Secret Service Scandal: Panel Demands Leadership Shakeup After Trump Threat…

After reviewing the agency’s security failures that resulted in Donald Trump’s near assassination in Pennsylvania this summer, an independent panel of former law enforcement officials appointed by Department of Homeland Security Secretary Alejandro Mayorkas recommended a complete overhaul of Secret Service leadership.

In one of the most severe critiques of the agency to date, the panel chastised the Secret Service for its culture of “doing more with less” and the general lack of “critical thinking” that pervaded agents during and in the run-up to the Butler event, where Trump was shot and one rallygoer died.

“The Secret Service has become bureaucratic, complacent, and static even though risks have multiplied and technology has evolved,” the group wrote in its report issued Wednesday.

The panel, led by Mark Filip, deputy attorney general under President George W. Bush; Janet Napolitano, secretary of Homeland Security under President Barack Obama; and others, recommended that agency leadership be replaced with outside individuals who could change the Secret Service’s culture, including the “present sense of complacency within the Service.”

“Many of the difficulties noted by the Panel throughout this report, particularly those related to the Panel’s ‘deeper concerns,’ are ultimately due, directly or indirectly, to the Service’s culture. “A change in leadership with new perspectives will help the Service resolve those issues,” the panel wrote.

The agency is currently run by acting Director Ronald Rowe, who, while not identified directly in the report’s suggestion for leadership change, came up through the agency’s ranks and was appointed after Director Kimberly Cheatle quit in the aftermath of the near assassination.

The report heavily criticized the agency for failing to properly secure the Butler rally site, including failing to establish line-of-sight blockades, failing to secure the group of buildings the shooter accessed, failing to respond to reports of the shooter as a suspicious person more than an hour before Trump was shot, and a slew of other failures on the part of the agency and local law enforcement.

The panel attributed these failings to a lack of critical thinking among Secret Service officials in charge of security that day.

The panel also recommended that the agency relinquish some of its non-security functions, such as investigative work, some of which focuses on the financial crimes that the organization was formed to tackle.

“The Panel expresses extreme skepticism that many of the Service’s non-protective (investigative) missions meaningfully contribute to the Service’s protective capability and is concerned that they may materially distract from it,” according to the study.

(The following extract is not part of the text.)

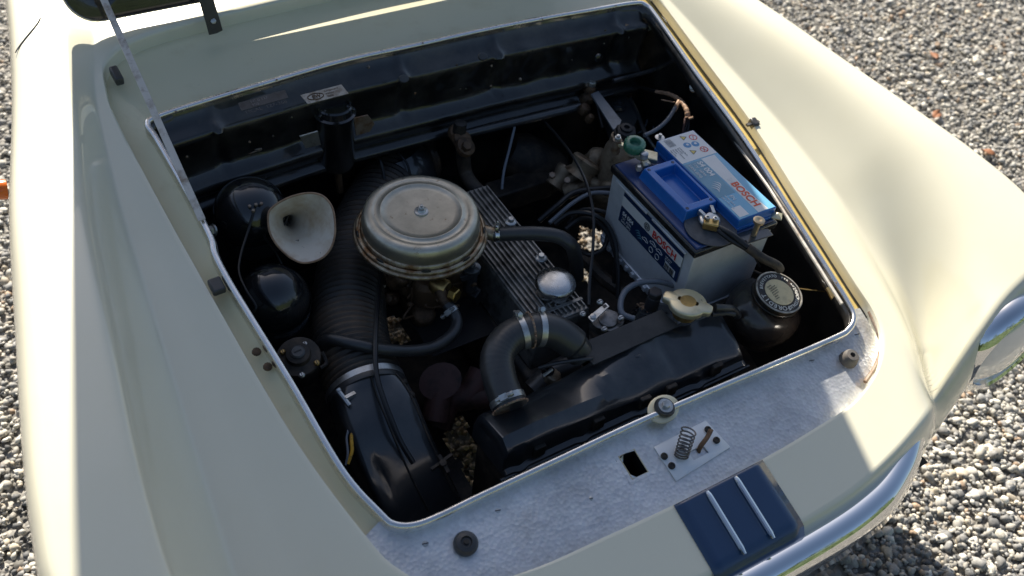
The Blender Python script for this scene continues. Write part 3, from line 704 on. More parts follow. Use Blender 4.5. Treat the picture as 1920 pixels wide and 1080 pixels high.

The panel also criticized the Secret Service for failing to adequately beef up Trump’s security after learning of an assassination threat from “a foreign state actor” to the former president, as well as his already high-profile status as a former president and current Republican front-runner in the 2024 election. HEADLINESFOREVER earlier revealed that authorities had gathered intelligence regarding an Iranian conspiracy to assassinate Trump in the weeks leading up to the former president’s attempted assassination at a campaign event in Pennsylvania last July.

Other agency failings noted in the report included inexperience among personnel in charge of rally site security on that particular day.

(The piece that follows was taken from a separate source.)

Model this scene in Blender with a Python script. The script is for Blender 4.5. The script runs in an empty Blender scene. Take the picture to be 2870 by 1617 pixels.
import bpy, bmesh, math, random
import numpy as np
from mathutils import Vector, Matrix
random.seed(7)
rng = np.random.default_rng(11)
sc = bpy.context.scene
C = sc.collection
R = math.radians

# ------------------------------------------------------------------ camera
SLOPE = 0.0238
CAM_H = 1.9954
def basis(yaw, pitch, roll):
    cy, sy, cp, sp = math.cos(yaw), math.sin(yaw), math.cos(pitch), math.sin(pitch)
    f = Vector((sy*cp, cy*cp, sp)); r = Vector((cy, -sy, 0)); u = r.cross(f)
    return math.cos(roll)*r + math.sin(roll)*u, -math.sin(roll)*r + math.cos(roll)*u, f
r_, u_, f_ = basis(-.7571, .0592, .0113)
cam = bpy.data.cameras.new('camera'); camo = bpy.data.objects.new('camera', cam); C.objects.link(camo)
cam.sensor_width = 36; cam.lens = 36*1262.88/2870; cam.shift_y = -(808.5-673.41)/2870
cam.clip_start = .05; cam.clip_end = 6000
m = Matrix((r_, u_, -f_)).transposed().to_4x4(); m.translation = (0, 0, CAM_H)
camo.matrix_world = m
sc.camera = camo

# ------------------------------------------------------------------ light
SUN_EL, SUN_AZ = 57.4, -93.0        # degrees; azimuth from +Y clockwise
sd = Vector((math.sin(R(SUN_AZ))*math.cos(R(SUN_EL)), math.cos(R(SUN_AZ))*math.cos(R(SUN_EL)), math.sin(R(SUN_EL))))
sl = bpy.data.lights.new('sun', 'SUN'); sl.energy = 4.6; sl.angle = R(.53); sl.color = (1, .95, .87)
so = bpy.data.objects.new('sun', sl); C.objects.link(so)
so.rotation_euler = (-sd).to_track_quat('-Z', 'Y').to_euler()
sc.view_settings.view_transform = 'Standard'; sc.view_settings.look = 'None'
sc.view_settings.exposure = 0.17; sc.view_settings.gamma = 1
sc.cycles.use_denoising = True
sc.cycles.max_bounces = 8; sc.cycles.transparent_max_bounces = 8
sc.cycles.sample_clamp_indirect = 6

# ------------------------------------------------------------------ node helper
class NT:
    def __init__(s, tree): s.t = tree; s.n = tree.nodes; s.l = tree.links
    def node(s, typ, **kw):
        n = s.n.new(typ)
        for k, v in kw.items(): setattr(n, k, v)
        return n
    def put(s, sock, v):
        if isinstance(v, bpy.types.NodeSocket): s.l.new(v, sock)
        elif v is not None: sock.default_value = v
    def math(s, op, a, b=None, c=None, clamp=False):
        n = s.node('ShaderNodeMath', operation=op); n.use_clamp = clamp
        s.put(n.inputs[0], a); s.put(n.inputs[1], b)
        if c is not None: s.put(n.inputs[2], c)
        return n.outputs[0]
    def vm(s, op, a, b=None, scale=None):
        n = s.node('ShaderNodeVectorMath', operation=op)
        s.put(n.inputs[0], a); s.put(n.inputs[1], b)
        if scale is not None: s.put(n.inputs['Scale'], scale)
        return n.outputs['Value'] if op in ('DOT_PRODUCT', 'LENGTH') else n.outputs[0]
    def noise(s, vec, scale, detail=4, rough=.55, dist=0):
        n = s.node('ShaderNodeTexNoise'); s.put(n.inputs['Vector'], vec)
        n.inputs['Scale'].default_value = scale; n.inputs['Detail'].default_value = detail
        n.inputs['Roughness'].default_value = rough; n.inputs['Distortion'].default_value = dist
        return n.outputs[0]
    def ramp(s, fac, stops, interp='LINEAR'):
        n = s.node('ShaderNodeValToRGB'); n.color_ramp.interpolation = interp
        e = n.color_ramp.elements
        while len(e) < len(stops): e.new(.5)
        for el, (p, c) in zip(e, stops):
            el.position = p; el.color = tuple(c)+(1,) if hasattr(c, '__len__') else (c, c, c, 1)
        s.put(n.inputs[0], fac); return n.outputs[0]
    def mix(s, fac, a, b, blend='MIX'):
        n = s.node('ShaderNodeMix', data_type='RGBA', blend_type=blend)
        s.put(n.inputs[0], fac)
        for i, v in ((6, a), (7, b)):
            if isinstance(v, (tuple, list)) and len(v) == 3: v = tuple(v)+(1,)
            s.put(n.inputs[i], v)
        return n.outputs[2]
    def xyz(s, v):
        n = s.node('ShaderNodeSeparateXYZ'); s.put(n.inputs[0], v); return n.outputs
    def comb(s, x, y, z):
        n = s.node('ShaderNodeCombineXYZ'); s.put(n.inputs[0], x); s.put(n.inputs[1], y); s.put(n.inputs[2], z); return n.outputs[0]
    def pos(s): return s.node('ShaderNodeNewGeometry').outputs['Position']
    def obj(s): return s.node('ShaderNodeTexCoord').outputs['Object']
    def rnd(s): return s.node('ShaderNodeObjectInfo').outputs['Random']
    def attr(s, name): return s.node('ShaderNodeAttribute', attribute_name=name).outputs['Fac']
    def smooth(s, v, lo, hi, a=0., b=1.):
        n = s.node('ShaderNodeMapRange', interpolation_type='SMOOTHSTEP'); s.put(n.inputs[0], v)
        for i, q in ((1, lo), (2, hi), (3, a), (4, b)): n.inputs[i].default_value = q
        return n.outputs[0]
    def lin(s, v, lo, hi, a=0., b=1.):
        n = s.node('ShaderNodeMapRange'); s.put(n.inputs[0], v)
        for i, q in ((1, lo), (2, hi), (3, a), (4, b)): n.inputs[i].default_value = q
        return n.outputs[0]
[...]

“The site agent assigned by the Trump detail to coordinate with the Pittsburgh field office to conduct site advance work and site security planning for the Butler rally only graduated from the Service’s academy in 2020,” said the panel. That individual “had only been on the Trump detail since 2023, and had engaged in minimal previous site advance work or site security planning and certainly nothing to the level of the July 13 Butler rally.”

The panel also discussed communication breakdowns between the Secret Service and local law enforcement officials at the Butler event, who reported the shooter’s movements and suspicious activities throughout the day, such as gazing at the stage with a range finder.

The panel highlighted that, while the Secret Service claims to be working on a more integrated communications system, the federal government was aware of and addressed these vulnerabilities decades ago, following the September 11 terrorist attacks.

While the panel complimented agents for intervening to defend Trump after he was injured and immediately apprehending the shooter, it also stated that “bravery and selflessness alone, no matter how honorable, are insufficient to discharge the Secret Service’s no-fail protective mission.”